There shouldn’t be any fear of additional foreclosures, in fact; the more, the better. They are the best chance of finding more reasonably-priced homes that you can buy!

15 Comments

  1. clearfund

    Great numbers. When you look at the drop off in 2001/2002 I would think it directly relates to the terrorism of 9/11.

    I recall that sales probably dropped to near zero for the 4th qtr ’01 and 1st qtr ’02. If you add another qtr’s worth of sales (+/-25) you get right in line with the prior two years.

    We actually bought an acre+ lot in RSF in 12/01 as we gambled that it was a good risk for the reduced price at $760k. Turned out very nicely, but it was pure speculation, not investing.

  2. daniel

    Bush was not the president in 1997.

  3. clearfund

    …but it still his fault (i believe everything is his fault…at least that is what people tell me???)

  4. Dave Barnes

    I presume the $/SF shown are nominal dollars and not real dollars.

  5. Blissful Ignoramus

    Yes, the 1997 Tax Exclusion Act was signed by Clinton, and it was overwhelmingly supported by both parties, although much more unanimously among Republicans (225-1 House, 55-0 Senate) than among Democrats (164-41 House, 37-8 Senate).

    Those who voted against it include: John Conyers, Ron Dellums, Barney Frank, Dennis Kucinich, Maxine Waters, Henry Waxman, Russ Feingold, Chuck Robb and Paul Wellstone.

  6. Nathan

    Everyone always tells me it’s George Bush who caused all of our problems going back 30 years! George Bush should have never signed that 1997 tax exclusion act!!!

  7. alles_klar

    Out of curiosity, would flipper transactions be counted twice (first when flipper bought and second when flipper sold)? If the flipper bought at the court house steps, then I don’t think it would be. But I think it would be counted twice if they bought an REO and then flipped to a normal buyer.
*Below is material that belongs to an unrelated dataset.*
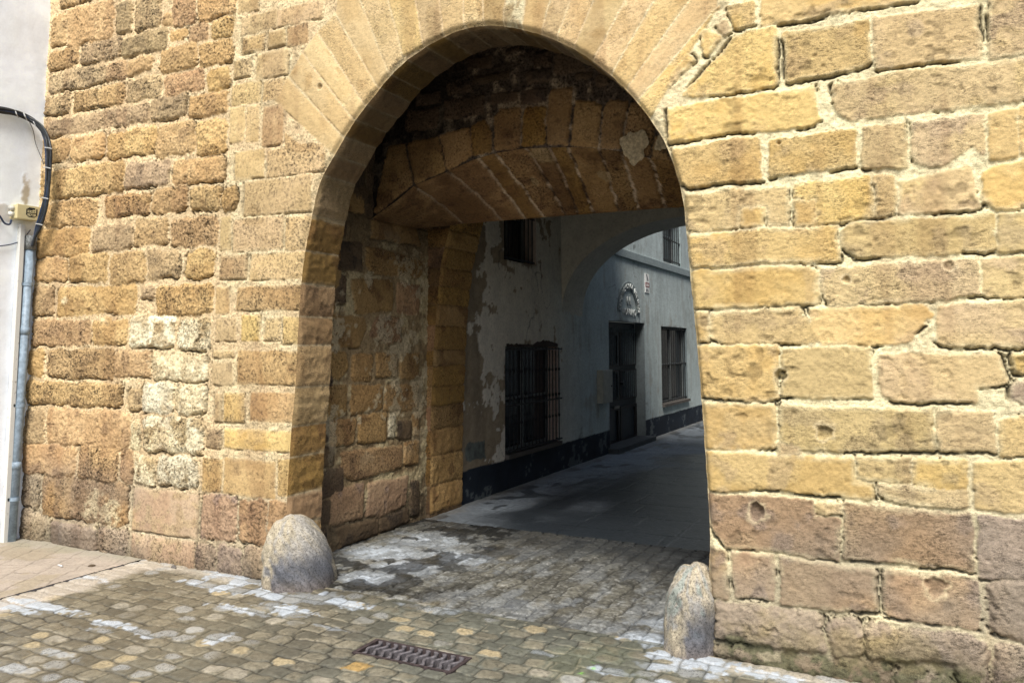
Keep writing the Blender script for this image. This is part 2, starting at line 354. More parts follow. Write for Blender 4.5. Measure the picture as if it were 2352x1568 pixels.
# ================================================================== 1. GATE WALL FACE (plane y = 0)
S_WALL = parse("""
ARt 395 -60 600 35;ARt 440 30 740 280;ARt 335 95 430 300;ARg 760 10 865 215;ARg 890 -30 1055 195;ARt 1065 90 1130 180;ARr 1135 -40 1270 165;ARn 1290 -40 1540 120
ARt 325 325 510 450;ARg 535 270 790 400;ARg 800 220 1090 350;ARn 1110 190 1220 260;ARt 1230 150 1365 270;ARn 1385 125 1530 245
ARg 320 450 680 580;ARt 690 405 825 525;ARt 835 375 1000 480;ARt 1050 300 1285 460;ARn 1305 270 1520 425
ARg 300 630 460 750;ARt 485 590 635 715;ARt 645 555 815 690;ARg 835 510 1055 650;ARr 1080 470 1335 605;ARn 1360 450 1500 585
ARg 310 750 790 860;ARg 800 685 980 810;ARg 990 630 1215 785;ARn 1235 610 1490 765
ARt 300 915 450 1050;ARn 460 885 680 1045;ARn 700 850 1020 1020;ARt 1025 810 1275 1015;ARn 1285 790 1475 1010
ARt 280 1085 810 1280;ARg 825 1060 1110 1220;ARn 1140 1035 1460 1195
ARn 300 1310 630 1470;ARr 690 1270 985 1410;ARr 1005 1225 1220 1385;ARn 1245 1215 1445 1375
AQq 1560 -40 1690 80;AQq 1580 90 1810 210;AQq 1815 30 2110 150;AQt 1580 235 1725 340;AQq 1750 200 1865 310;AQt 1875 165 2010 300
AQq 1530 390 1635 510;AQq 1675 340 1880 505;AQq 1515 545 1700 680;AQq 1715 520 1860 655;AQq 1500 700 1600 930;AQq 1610 690 1690 930;AQt 1715 690 1850 950
AQq 1530 985 1725 1170;AQq 1745 960 2120 1140;AQq 1590 1165 2030 1400;ARn 1460 1220 1540 1380
AQt 1860 870 1960 940 2050 930 2130 1000 2120 1060 1870 1010
BRn 250 180 580 365;BRg 600 170 870 330;BRt 885 120 1100 300;BRt 1125 110 1425 300
BRn 235 385 440 530;BRn 455 350 710 530;BRt 725 345 950 545;BRg 965 335 1170 510;BRn 1210 330 1400 510
BRt 215 570 350 760;BRn 380 560 890 750;BRg 920 560 1020 650;BRn 1030 555 1390 750;BQq 1440 110 1505 330
BRt 215 785 600 950;BRn 610 780 830 950;BRw 850 755 1150 960;BRw 1170 780 1370 980
BRn 170 975 295 1150;BRt 320 980 750 1160;BRt 755 990 990 1160;BRw 1005 1020 1355 1190
BRt 150 1190 800 1340;BRg 840 1230 920 1370;BRx 930 1200 1130 1390;BRw 1150 1215 1340 1400
BRg 140 1370 290 1600;BRt 310 1370 850 1610;BRw 940 1420 1320 1650;BRw 860 1440 925 1640
BQq 1520 115 1850 330;BQv 1865 110 2030 320;BQt 1440 360 1610 515;BQq 1635 345 1990 515;BQt 1410 570 1500 740;BQn 1550 560 1975 720
BQq 1410 775 1540 920;BQo 1580 755 1695 920;BQq 1730 775 1830 915;BQo 1845 760 1960 940;BQq 1390 985 1530 1030;BQg 1385 1060 1520 1210;BQn 1550 985 1960 1205
BQg 1400 1260 1450 1450;BQo 1460 1255 1595 1450;BQn 1635 1260 1940 1450;BQg 1345 1490 1450 1620;BQo 1465 1500 1910 1635
CRr 130 10 490 210;CRr 515 20 770 245;CRr 785 40 865 260;CRw 880 85 1010 265;CRw 1030 90 1290 285;CQn 1320 100 1450 320;CQt 1460 110 1800 350;CQn 1815 110 1890 350
CRk 90 200 260 420;CRr 280 240 840 510;CRk 80 440 290 650;CRk 320 530 630 720;CRk 640 560 830 740
CQp 870 310 1290 600;CQp 860 615 1275 820;CRb 1310 340 1550 640;CRr 1565 375 1745 665;CRr 1755 385 1870 690;CRk 1285 660 1405 850;CRk 1415 670 1575 880;CRk 1590 690 1790 900;CRk 1800 705 1880 920
GVv 2300 90 2352 50 2352 30 2290 80
DAy 240 205 290 200 375 245 270 385;DAy 10 470 160 355 205 395 100 500 10 590;DAy 410 50 590 20 600 170 470 205;DAm 330 160 400 130 440 215 410 240
DAy 640 -90 1650 95;DAy 105 625 450 260 600 200 735 185 735 560 380 630;DAo 775 215 1330 140 1345 430 800 550;DAa 1365 130 2040 40 2065 370 1380 470
DAm 2120 -40 2400 -70 2400 350 2120 380;DAo 15 710 980 570 1020 800 940 830 400 880 15 935;DAm 1085 560 1600 470 2400 370 2400 650 1210 785 1120 720
DAo 40 975 620 900 630 1180 170 1220 90 1180;DAy 690 920 1240 850 1250 1090 690 1160;DAm 1290 830 1570 800 1590 1090 1300 1110;DAm 1610 810 2090 740 2100 1010 2010 950 1830 1080 1740 1090 1630 1050
DAo 2125 740 2310 720 2310 1010 2130 1030;DAy 2330 700 2450 690 2450 990 2330 1010
DAa 130 1275 810 1215 830 1470 680 1485 670 1360 500 1360 490 1495 150 1510;DAy 510 1370 660 1365 660 1480 510 1495;DAy 850 1215 1340 1160 1365 1430 1000 1465 990 1290 850 1300;DAo 855 1315 980 1305 985 1465 855 1475;DAa 1375 1160 1500 1150 1515 1400 1380 1430;DAm 1535 1180 2010 1090 2060 1360 1540 1400
DAy 2085 1120 2200 1065 2400 1040 2400 1330 2160 1370 2085 1320
EAo 155 235 1130 165 1150 390 840 405 170 445;EAa 1165 190 1210 160 2150 90 2165 330 1260 375 1170 320;EAa 2180 90 2400 60 2400 340 2185 340
EAo 175 470 940 430 995 470 1010 670 900 690 190 705;EAm 1010 450 2040 380 2070 620 1640 660 1070 690 1030 620;EAm 2080 385 2400 365 2400 640 2090 630
EAy 190 725 295 725 300 930 200 930;EAa 310 735 885 700 890 760 940 780 1000 930 360 930 310 900;EAy 935 705 1700 685 1750 740 1620 920 1560 940 1050 945 980 890;EAm 1785 690 2400 660 2400 970 1960 960 1790 930
EAo 215 955 735 950 745 1300 690 1315 400 1300 230 1280;EAa 765 970 1340 955 1350 1290 760 1285 800 1120 770 1090;EAm 1390 1010 1960 1000 2200 1010 2235 1190 2040 1230 2050 1320 1500 1310 1420 1260;EAk 2250 1190 2400 1170 2400 1340 2270 1300;EAo 2260 1010 2400 990 2400 1150 2270 1130
EAy 245 1330 715 1335 735 1625 260 1620;EAa 750 1340 1750 1370 1765 1640 900 1635 760 1580;EAa 1790 1380 2140 1380 2170 1640 1790 1640;EAy 2190 1450 2400 1400 2400 1660 2200 1670
FAm 745 0 900 85;FAy 265 60 720 80 1240 100 1250 250 1365 270 1365 370 1150 350 720 300 300 310;FAa 1260 90 1615 100 1620 270 1260 240;FAy 1635 110 1975 110 1980 300 1630 275;FAa 1390 265 1980 310 1990 425 1560 400 1390 340;FAy 2030 130 2400 110 2400 450 2040 440
FAb 290 330 970 370 985 470 1145 495 1140 770 960 750 730 700 400 680 300 540;FAm 990 390 1155 395 1155 470 995 460;FAb 1170 390 2010 470 2030 840 1170 745;FAk 2060 485 2400 490 2400 890 2070 880
FAb 290 680 400 700 410 1015 295 1005;FAb 440 700 710 730 720 1020 460 1000;FAb 750 740 1390 830 1400 1110 780 1050;FAb 1430 830 2050 890 2060 1220 1440 1130;FBk 2110 905 2400 910 2400 1290 2160 1230
FBk 330 1035 1030 1110 1030 1330 900 1350 330 1270;FBk 1075 1130 1280 1150 1290 1410 1080 1380;FBk 1310 1180 2100 1290 2130 1568 1940 1568 1900 1450 1500 1420 1320 1420;FBk 2170 1310 2400 1330 2400 1650 2180 1650
FBk 310 1330 600 1370 660 1440 320 1390;FBg 810 1380 1490 1450 1480 1600 1200 1580 830 1480;FBk 1500 1480 1900 1560 1950 1700 1520 1640;FBk 2120 1600 2400 1690 2400 1760 2120 1700
""", 1, 0.)
# voussoirs of the front arch: joints (inner end -> outer end) on the photo tiles
J = [('A', 2170, 1010, 'A', 1790, 660), ('A', 2225, 880, 'A', 1880, 500), ('A', 2300, 770, 'A', 1975, 345), ('G', 245, 590, 'A', 2075, 210), ('G', 335, 505, 'A', 2190, 90),
     ('G', 390, 400, 'G', 225, -20), ('G', 480, 300, 'G', 395, -20), ('G', 600, 240, 'G', 557, -20), ('G', 722, 190, 'G', 700, -20), ('G', 845, 145, 'G', 840, -20), ('G', 965, 130, 'G', 955, -20),
     ('G', 1080, 135, 'G', 1087, -20), ('G', 1188, 160, 'G', 1212, -20), ('G', 1300, 190, 'G', 1355, -20), ('G', 1395, 225, 'G', 1478, -20), ('G', 1490, 275, 'G', 1618, -20), ('G', 1610, 340, 'G', 1808, -20),
     ('G', 1715, 430, 'G', 1975, -20), ('G', 1800, 520, 'G', 2190, -20), ('G', 1865, 590, 'D', 345, 55), ('G', 1945, 680, 'D', -10, 655)]
JI = []; JO = []
for a, x, y, b, X, Y in J:
    p = on(*vt(a, x, y), 1, 0.); q = on(*vt(b, X, Y), 1, 0.)
    p = np.array([p[0], p[2]]); q = np.array([q[0], q[2]])
    JI.append(p); JO.append(q)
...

    I assume more flipper transactions are occurring now than during the prior “more normal” period. So comparing the sales of the two periods may not be an apples-to-oranges comparison?

  8. Jim the Realtor

    I’ll go along with that, flippers are being counted twice when comparing sales over the last 12 months.

    I’m going to try and count them, and then we’ll talk. But for flippers to be able to make a killing with relative ease shows how dysfunctional the market is.

  9. Jim the Realtor

    Clinton? One of them guys did it.

  10. daniel

    It really doesn’t matter as both parties and their respective members suck.

  11. Mike

    Yeah, at the end of the day both parties suck.

  12. jcheese

    In 1999 my jr. college RE professor said “throw a dart at the map”, it would be hard to go wrong.

  13. Geotpf

    There are four types of flippers:

    1. People who buy a house at auction and flip it without doing anything.
    2. People who buy a house at auction and fix it up before selling it again.
    3. People who buy a house on the open market and flip it without doing anything.
    4. People who buy a house on the open market and fix it up before selling it again.

    Only #3 really adds no value to the house. #1 adds no actual value, but normal people who only have 20% down (or less) can’t buy those, so they take houses that they weren’t able to buy and makes it so they can, probably at prices not much higher than the bank would list them at as an REO, so it’s kind of a wash. I suspect doing a #3 is very hard; the others are easier.

  14. CA renter

    In addition to the “flipper” tax exemption, the 1999-2000/2001 period was when we were at the peak of the stock market bubble. I personally knew many people who were making tens of thousands a month on stock speculation (and all have lost it since). That certainly helped the rising prices and sales numbers, IMHO.

    Then, we had the recession after that (which still hasn’t ended, but has been hidden by the credit expansion and now govt expansion), which explains the slowdown. I agree that ~2001 was the peak of the **natural** housing cycle in Southern California. Most of the gains from that point on were/are due to speculation, loose lending, and (now) govt intrusion into the housing market.

    I think sales would be much, much higher today if only we had the inventory. There is NO inventory right now. Bring on the foreclosures already!